Today’s Supreme Court decision didn’t just sidestep the meaning of the 14th Amendment—it cracked the door open to a fractured republic.
At issue was a challenge involving birthright citizenship, the guarantee that anyone born on U.S. soil is a citizen. It’s one of the most foundational promises in the Constitution—clear, direct, and forged in the aftermath of slavery. But instead of clarifying that right, the Court focused on something else entirely: whether federal appeals courts can issue nationwide injunctions that block executive policies.
Their answer? No. Circuit courts, they ruled, are limited to their geographic jurisdiction. That may sound like a minor procedural ruling, but the real-world implications are massive.
In plain English: under this new doctrine, a federal court in Massachusetts could rule that the 14th Amendment still means what it says—that citizenship is a birthright, period. Meanwhile, a court in Texas could say otherwise, tossing aside that same guarantee for political or ideological reasons.
Two babies. Born on the same day. Same country. Different outcomes—just because of the state they’re born in.
That’s not federalism. That’s chaos wrapped in legal robes.
And it’s not the first time we’ve been here.
Before the Civil War, a person could be considered free in one state and enslaved in another. After the war, during the Jim Crow era, Black Americans had their rights openly denied depending on which state they called home—despite the so-called protections of the 14th Amendment. In the decades leading up to Obergefell v. Hodges, same-sex couples had marriage rights in one state and none in the next. More recently, Dobbs v. Jackson shattered the national standard for abortion rights, leaving women’s bodily autonomy to the whims of geography.

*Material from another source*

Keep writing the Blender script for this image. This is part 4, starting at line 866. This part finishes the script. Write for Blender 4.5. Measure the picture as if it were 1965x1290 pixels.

So yes, we’ve been down this road before. And every time, the toll has been paid in division, in suffering, and in a deepening distrust in the promise of American justice.
This ruling may limit the power of federal judges to act unilaterally, but it also weakens the scaffolding that holds the Constitution together across state lines. What we’re left with is a Constitution that travels poorly—powerful in some regions, powerless in others.
Rights that depend on your area code aren’t rights at all. They’re privileges.
And if we’re not careful, that’s what the Constitution will become: a set of optional guidelines rather than a binding national covenant.
We’ve seen that movie before. It doesn’t end well.